‘No one got stuck inside’: Kerobokan Prison escaped prisoners didn’t drown in tiny tunnel

A local journalist inspects the exit hole of a tunnel dug by escapees by the perimeter wall of the Kerobokan prison in Denpasar on Indonesia’s resort island of Bali on June 19, 2017. Photo: Sonny Tumbelaka/AFP
A local journalist inspects the exit hole of a tunnel dug by escapees by the perimeter wall of the Kerobokan prison in Denpasar on Indonesia’s resort island of Bali on June 19, 2017. Photo: Sonny Tumbelaka/AFP

The four escaped prisoners from Bali’s notorious Kerobokan Prison did not drown in the tiny tunnel leading out from under the penitentiary’s walls, police have confirmed.

Australian Shaun Edward Davidson, Bulgarian Dimitar Nikolov Iliev, Indian Sayed Muhammad Said, and Malaysian Tee Kok King, fled Kerobokan Prison Sunday night through a tight drain/waste tunnel that was just 50 x 75 centimeters in diameter and around 13 meters long.

The tunnel opens up outside the prison on to a very public road.

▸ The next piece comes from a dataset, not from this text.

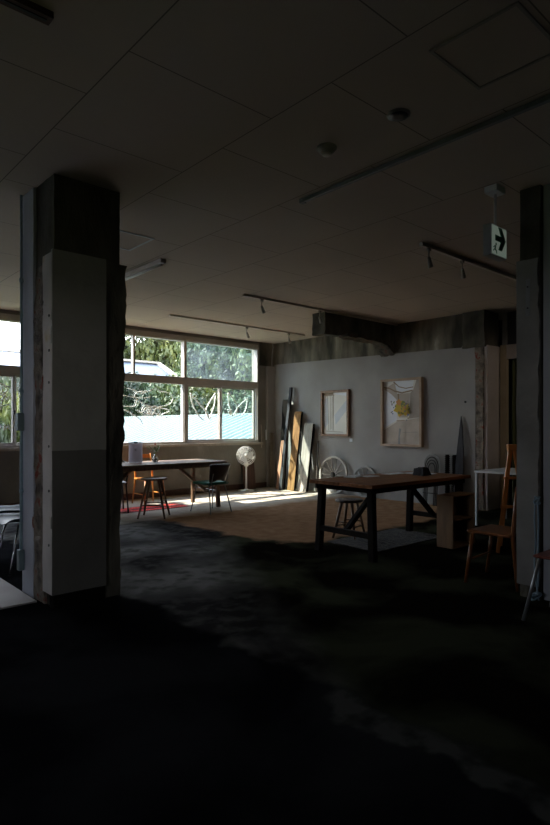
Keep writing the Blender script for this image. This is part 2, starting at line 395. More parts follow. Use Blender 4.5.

Police found the tunnel filled with water on Monday due to heavy rainfall and thought it possible that the prisoners never made it out and had gotten stuck in the tight space.

In a desperate attempt to check out the flooded tunnel, police employed scuba equipment and even tried to use a hose to syphon water out, but apparently couldn’t really explore it all the way through until Wednesday.

“We have gone through the tunnel … and it’s been confirmed, no one got stuck inside,” head of Badung District Police, Mikael Hutabarat, told AAP in report published Wednesday evening.

“So far, we haven’t found any other way of escaping.”

Authorities have said they found a shirt, a flashlight that was still on, and matches about four meters inside the tunnel.

Kerobokan Prison is severely overcrowded and understaffed. While exact statistics on the prison’s capacity and population have varied across reports, the latest figures from corrections obtained by AAP say the prison is designed for just 323 and this month is housing 1,376.

The head of Kerobokan Prison said that 10 guards were on duty on Sunday night when the escape is believed to have taken place, but the tower overlooking the tunnel was unmanned due to staff shortages.

And while the prison does have CCTVs, there unfortunately wasn’t one pointed right at the entrance to the tunnel—which according to News Corp Australia, the prison warden would pass it weekly, but never worried about, claiming that he thought it was just a septic tank.

Another suspect detail of the case is that Davidson’s Facebook account was active in the days leading up to his escape, including a live video on May 12 from what’s clearly inside the prison.

Davidson, who was serving a year-long sentence for using a stolen passport, was motivated to flee prison just 10 weeks before his release date because he didn’t want to get deported and face drug charges back home in Australia.